Count every line of the material that holds the string "scene". Respond with the total only.

-----

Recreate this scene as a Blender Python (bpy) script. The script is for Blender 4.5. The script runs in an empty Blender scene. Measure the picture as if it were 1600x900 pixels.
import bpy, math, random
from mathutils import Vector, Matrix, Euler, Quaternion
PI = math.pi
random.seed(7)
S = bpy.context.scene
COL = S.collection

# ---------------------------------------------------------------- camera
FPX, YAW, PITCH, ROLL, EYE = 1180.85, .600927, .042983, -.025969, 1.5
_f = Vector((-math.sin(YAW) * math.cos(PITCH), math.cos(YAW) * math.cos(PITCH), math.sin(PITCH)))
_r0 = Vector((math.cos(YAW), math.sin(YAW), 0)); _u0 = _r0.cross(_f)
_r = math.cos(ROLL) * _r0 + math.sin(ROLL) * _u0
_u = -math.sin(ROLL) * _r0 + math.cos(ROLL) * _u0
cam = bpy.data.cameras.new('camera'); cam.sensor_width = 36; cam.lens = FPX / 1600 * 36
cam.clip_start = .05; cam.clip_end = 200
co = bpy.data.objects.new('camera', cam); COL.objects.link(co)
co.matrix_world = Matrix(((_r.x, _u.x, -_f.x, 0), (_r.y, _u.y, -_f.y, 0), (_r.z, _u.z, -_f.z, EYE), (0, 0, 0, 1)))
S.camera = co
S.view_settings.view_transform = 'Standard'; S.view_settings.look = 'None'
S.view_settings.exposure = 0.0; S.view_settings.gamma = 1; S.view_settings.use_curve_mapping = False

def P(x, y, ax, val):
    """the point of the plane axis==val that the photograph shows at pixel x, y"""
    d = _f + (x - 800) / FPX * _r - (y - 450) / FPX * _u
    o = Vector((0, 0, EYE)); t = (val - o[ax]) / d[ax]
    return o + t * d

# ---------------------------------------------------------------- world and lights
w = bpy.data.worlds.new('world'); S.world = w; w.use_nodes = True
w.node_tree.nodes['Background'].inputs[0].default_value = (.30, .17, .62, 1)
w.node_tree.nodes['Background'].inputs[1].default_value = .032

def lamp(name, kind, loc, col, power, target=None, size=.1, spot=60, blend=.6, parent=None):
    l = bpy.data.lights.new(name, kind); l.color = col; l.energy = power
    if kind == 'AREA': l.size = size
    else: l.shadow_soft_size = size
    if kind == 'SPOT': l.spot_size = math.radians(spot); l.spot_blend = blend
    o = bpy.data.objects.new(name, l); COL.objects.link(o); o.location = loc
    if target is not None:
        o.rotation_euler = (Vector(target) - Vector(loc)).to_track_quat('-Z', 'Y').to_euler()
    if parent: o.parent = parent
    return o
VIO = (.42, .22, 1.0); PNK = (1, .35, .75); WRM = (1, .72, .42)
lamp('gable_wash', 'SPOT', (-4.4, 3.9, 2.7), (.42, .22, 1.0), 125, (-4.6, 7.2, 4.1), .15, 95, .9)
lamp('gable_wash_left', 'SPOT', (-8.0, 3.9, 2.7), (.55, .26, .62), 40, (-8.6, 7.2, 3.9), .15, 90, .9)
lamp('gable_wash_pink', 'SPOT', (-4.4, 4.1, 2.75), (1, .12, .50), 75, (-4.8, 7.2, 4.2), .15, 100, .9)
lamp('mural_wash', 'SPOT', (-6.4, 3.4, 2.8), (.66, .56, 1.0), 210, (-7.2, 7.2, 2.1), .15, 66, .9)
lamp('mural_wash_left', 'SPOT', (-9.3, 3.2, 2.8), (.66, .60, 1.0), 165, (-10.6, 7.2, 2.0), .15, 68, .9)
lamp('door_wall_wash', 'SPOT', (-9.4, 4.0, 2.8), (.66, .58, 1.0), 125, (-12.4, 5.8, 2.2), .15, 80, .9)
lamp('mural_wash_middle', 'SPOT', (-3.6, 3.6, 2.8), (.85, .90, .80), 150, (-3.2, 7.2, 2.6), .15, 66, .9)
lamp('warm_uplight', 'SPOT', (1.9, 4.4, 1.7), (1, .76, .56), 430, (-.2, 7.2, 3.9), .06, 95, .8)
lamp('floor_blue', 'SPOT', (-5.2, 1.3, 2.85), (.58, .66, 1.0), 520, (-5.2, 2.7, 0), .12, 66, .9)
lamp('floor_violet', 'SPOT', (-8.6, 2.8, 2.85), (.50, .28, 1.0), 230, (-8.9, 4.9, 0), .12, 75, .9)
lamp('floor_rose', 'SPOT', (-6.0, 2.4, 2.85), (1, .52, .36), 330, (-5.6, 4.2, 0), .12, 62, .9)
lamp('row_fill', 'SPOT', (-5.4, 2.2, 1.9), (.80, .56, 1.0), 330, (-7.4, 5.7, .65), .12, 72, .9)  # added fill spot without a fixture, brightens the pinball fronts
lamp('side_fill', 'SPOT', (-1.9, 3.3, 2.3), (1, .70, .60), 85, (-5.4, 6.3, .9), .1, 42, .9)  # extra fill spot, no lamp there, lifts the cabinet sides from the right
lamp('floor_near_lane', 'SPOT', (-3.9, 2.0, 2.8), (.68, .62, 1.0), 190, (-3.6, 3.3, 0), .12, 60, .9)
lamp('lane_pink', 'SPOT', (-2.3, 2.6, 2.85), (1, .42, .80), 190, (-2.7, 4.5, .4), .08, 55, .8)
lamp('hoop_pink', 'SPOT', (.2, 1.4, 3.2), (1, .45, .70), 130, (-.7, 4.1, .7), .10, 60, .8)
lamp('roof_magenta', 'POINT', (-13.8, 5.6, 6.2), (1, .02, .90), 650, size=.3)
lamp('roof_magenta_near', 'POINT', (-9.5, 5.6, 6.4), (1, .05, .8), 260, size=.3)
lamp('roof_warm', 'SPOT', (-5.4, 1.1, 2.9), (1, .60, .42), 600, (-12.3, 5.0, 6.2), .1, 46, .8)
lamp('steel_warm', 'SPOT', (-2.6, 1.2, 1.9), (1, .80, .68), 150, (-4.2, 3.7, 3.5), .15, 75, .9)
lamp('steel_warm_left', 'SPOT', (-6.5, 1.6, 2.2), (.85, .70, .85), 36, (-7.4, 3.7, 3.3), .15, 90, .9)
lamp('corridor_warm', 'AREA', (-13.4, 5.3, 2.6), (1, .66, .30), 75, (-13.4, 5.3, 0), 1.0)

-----

_WRITTEN SOLUTION_: 2